Kedua, Firli Bahuri menyebutkan bahwa dalam pendampingan yang dilakukan oleh Tim Pengaduan Masyarakat terhadap Inspektorat Jenderal Kementerian Pendidikan dan Kebudayaan telah ditemukan tindak pidananya.
"Padahal ia [Firli] diduga tidak mengetahui kejadian sebenarnya. Sehingga menjadi janggal jika Firli langsung begitu saja menyimpulkan adanya tindak pidana korupsi dan dapat ditangani oleh KPK," kata Kurnia dalam keterangannya, Senin (26/10/2020).
Ketiga, lanjut Kurnia, tindakan Firli Bahuri dan Karyoto saat menerbitkan surat perintah penyelidikan dan pelimpahan perkara ke Kepolisian diduga tidak didahului dengan mekanisme gelar perkara di internal KPK.
Padahal, ucap Kurnia, dalam aturan internal KPK telah diatur bahwa untuk dapat melakukan dua hal tersebut mesti didahului dengan gelar perkara yang diikuti oleh stakeholder kedeputian penindakan serta para Pimpinan KPK.
"Keempat, tindakan Firli Bahuri untuk mengambil alih penanganan yang dilakukan oleh Inspektorat Jenderal Kementerian Pendidikan dan Kebudayaan diduga atas inisiatif pribadi tanpa melibatkan atau pun mendengar masukan dari Pimpinan KPK lainnya.

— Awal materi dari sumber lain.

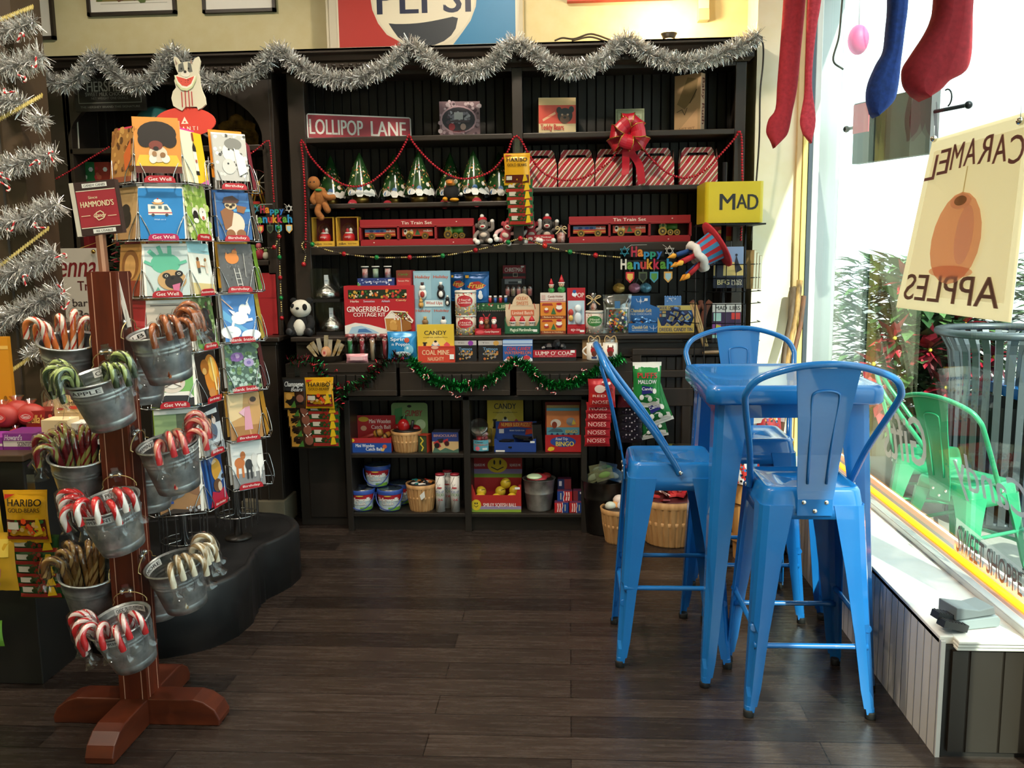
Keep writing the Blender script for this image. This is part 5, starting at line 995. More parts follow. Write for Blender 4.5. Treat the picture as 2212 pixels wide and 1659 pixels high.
# ---- third shelf
def globe_box(label, x0, x1):
    a = at(x0, 520, 5.14); c = at(x1, 520, 5.14); w = c.x-a.x; h = .165
    t = thing('snow_globe_box', label, 'gift box', ((a.x+c.x)/2, 5.14, Z3), 0, 'boxed snow globes')
    b = MB(); b.box(-w/2, w/2, .08, .082, 0, h, '5a1418')
    for s in (1, -1): b.box(s*w/2-.003, s*w/2+.003, 0, .08, 0, h, 'd8a838')
    b.box(-w/2, w/2, 0, .08, h-.004, h, 'd8a838'); b.box(-w/2, w/2, -.001, .08, 0, .03, 'd8a838'); b.art(w, .03, 'T,.25,.5,.45,.32,4a3020,m&m|T,.72,.5,.25,.4,8a6020,Snow Globe', -.0012); b.build('carton', t)
    b = MB(); b.lathe([(.034, .03), (.034, .055), (.028, .07), (.022, .072)], 'b81c24', (0, .038, 0), 18); b.art(.04, .02, 'T,.5,.5,.6,.8,f0e0d8,mp', .004, z0=.04)
    b.ell((-.008, .036, .088), (.01, .01, .014), 'c03038', 8, 6); b.ell((.012, .036, .09), (.01, .01, .014), 'd8d4d0', 8, 6); b.lathe([(.026, .072), (.02, .08)], 'e8e6e2', (0, .038, 0), 12); b.build('base', t)
    b = MB(); b.ell((0, .038, .098), .036, clear('globe_glass', 'ffffff', .06, .03, .9), 18, 12); b.build('globe', t)
globe_box('yellow boxed snow globe, left one of the pair', 676, 721); globe_box('yellow boxed snow globe next to the toy train box', 728, 774)
def wheel(b, x, y, z, r): b.tube([(x, y-.008, z), (x, y+.004, z)], r, col('a8823c', .3, .8), 14); b.tube([(x, y-.0095, z), (x, y-.008, z)], r*.6, '3a2c18', 12); b.tube([(x, y-.011, z), (x, y-.009, z)], r*.25, col('c8a860', .3, .8), 8)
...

Padahal Pasal 21 UU KPK menyebutkan bahwa Pimpinan KPK bersifat kolektif kolegial," ujarnya.
Untuk itu, berdasarkan hal di atas ICW menduga tindakan keduanya telah melanggar Pasal 4 ayat (1) huruf b, Pasal 5 ayat (1) huruf c, Pasal 5 ayat (2) huruf a, Pasal 6 ayat (1) huruf e, Pasal 7 ayat (1) huruf a, Pasal 7 ayat (1) huruf b, Pasal 7 ayat (1) huruf c Peraturan Dewan Pengawas Nomor 2 Tahun 2020 tentang Penegakan Kode Etik dan Pedoman Perilaku Komisi Pemberantasan Korupsi.
Kurnia mengatakan ICW mendesak agar Dewan Pengawas menyelenggarakan sidang dugaan pelanggaran kode etik yang dilakukan oleh Firli Bahuri dan Karyoto.
"Dewan Pengawas memanggil dan meminta keterangan dari keduanya serta saksi-saksi lainnya yang dianggap relevan dengan pelaporan ini," katanya.
Kemudian, ICW juga mendesak agar Dewas KPK menjatuhkan sanksi kepada Firli Bahuri dan Karyoto.
Selain ketiga dorongan di atas, dia juga mengingatkan kembali 2 (dua) pelanggaran etik yang telah terbukti dilakukan oleh Firli Bahuri.
Pada 2018, ketika menjabat sebagai Deputi Penindakan KPK, Firli Bahuri diketahui bertemu dengan Tuan Guru Bajang. Pelanggaran etik yang terkini adalah, Firli Bahuri terbukti menggunakan moda transportasi mewah berupa helikopter pada sekitar bulan Juni 2020.
"Untuk itu, Dewan Pengawas semestinya dapat menjatuhkan sanksi lebih berat, berupa pemberhentian dengan tidak hormat terhadap yang bersangkutan," ujarnya.